SET TASK
Search the listing below for "scene". Copy each matching line.

GIVEN INFORMATION
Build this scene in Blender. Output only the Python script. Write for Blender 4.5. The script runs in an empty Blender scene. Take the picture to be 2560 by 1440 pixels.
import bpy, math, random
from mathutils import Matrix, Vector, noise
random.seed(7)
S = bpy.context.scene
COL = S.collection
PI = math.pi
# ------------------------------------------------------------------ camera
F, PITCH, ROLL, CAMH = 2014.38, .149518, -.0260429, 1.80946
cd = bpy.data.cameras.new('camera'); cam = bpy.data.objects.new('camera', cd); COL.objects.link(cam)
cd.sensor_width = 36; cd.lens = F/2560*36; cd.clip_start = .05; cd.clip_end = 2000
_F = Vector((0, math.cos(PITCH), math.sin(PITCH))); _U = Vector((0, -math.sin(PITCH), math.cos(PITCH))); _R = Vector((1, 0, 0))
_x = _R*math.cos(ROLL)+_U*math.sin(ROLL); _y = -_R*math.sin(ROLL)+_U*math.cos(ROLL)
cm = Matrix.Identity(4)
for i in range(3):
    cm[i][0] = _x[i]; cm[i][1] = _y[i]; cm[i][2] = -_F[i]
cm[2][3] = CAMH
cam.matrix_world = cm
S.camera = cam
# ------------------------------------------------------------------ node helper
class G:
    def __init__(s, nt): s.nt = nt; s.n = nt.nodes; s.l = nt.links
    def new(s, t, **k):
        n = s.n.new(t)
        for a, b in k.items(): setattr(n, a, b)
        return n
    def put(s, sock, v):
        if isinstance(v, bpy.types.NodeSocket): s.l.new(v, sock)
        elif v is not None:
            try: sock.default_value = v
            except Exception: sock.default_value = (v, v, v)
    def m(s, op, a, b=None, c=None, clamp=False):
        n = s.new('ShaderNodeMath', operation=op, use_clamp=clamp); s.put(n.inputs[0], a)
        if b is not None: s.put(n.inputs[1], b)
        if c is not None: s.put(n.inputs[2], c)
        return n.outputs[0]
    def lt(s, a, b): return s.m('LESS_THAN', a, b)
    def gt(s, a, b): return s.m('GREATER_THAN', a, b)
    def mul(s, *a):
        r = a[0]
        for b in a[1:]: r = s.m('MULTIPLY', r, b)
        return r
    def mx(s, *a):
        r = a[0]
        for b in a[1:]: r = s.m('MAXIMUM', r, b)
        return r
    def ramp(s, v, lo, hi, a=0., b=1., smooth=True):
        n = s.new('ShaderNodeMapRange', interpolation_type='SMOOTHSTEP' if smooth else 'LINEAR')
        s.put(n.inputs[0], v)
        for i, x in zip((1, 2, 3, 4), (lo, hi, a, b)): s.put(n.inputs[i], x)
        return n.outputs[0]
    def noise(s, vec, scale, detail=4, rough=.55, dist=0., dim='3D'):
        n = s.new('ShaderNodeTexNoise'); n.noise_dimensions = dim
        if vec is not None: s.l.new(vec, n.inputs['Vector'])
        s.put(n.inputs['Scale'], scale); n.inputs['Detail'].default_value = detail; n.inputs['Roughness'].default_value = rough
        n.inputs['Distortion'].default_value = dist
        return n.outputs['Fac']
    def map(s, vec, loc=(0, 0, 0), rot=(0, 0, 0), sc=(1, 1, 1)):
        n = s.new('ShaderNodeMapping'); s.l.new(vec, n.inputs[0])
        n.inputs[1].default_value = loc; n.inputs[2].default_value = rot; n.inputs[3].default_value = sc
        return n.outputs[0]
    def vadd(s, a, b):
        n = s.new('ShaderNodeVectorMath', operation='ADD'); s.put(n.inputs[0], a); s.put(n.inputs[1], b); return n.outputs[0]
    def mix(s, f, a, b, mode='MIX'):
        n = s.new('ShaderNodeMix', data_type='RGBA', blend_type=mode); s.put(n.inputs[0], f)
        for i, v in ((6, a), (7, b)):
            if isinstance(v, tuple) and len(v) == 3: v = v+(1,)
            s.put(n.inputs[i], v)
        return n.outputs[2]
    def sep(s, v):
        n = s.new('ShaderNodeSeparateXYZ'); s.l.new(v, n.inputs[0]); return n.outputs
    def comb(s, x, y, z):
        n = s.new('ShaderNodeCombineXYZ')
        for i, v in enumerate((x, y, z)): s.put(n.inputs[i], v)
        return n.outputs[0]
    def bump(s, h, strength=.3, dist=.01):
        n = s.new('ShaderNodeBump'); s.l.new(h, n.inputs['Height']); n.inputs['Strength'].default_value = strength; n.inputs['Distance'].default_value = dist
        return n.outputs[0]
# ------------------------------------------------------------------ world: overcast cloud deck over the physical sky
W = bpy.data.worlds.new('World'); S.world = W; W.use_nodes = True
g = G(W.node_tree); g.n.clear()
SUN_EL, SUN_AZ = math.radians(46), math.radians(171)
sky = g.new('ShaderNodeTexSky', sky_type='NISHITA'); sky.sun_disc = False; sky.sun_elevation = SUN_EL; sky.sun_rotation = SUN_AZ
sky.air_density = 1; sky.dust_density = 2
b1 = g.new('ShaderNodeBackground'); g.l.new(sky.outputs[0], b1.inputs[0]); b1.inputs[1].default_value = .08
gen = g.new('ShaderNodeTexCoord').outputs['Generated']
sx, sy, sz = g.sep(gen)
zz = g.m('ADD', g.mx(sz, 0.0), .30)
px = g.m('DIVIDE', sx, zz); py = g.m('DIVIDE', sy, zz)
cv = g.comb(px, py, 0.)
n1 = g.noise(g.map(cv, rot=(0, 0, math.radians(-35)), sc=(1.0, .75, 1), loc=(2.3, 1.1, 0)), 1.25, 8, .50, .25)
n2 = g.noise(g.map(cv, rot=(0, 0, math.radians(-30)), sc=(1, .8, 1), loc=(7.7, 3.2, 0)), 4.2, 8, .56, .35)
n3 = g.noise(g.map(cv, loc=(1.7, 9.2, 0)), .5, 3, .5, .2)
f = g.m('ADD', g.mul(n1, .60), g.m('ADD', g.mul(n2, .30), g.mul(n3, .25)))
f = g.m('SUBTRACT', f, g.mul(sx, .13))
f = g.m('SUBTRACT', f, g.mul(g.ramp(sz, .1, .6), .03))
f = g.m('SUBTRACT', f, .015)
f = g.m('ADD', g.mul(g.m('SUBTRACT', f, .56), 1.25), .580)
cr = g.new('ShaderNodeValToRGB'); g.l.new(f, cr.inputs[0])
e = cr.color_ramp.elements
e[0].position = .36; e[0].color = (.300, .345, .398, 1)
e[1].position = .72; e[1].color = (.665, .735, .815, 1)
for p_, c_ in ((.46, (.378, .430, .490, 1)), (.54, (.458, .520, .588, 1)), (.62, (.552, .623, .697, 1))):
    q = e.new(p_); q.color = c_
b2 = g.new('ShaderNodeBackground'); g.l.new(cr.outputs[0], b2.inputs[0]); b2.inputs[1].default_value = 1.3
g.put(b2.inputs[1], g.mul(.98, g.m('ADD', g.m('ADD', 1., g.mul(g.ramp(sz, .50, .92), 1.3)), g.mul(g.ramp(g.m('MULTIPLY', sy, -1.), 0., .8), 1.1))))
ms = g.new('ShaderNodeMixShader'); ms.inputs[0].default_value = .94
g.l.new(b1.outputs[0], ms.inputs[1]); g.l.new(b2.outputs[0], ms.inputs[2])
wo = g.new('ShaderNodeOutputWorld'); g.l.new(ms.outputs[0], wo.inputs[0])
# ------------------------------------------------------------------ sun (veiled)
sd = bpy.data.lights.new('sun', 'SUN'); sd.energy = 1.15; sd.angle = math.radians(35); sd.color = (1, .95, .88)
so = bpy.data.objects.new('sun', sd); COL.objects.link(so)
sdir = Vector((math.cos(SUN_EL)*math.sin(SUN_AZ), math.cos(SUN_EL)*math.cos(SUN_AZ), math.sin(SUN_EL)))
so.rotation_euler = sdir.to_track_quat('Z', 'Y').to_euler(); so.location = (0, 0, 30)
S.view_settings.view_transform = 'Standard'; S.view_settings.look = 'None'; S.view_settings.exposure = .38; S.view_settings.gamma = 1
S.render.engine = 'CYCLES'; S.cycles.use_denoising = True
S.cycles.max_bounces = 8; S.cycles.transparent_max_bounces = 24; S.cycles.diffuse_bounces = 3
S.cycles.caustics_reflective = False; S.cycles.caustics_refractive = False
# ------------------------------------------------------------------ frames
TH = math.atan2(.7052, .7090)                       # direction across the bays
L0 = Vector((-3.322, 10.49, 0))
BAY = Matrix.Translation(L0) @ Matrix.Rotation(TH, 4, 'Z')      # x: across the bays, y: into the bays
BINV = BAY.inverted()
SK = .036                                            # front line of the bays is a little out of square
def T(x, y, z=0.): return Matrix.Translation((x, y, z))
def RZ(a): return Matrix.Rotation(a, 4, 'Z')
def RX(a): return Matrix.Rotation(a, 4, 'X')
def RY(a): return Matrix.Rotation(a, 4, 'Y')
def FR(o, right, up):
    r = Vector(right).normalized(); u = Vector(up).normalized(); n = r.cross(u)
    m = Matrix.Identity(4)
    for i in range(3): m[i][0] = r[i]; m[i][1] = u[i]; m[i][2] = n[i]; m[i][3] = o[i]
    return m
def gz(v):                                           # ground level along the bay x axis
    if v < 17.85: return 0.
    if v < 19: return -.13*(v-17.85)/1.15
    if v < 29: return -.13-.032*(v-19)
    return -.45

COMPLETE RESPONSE
Build this scene in Blender. Output only the Python script. Write for Blender 4.5. The script runs in an empty Blender scene. Take the picture to be 2560 by 1440 pixels.
S = bpy.context.scene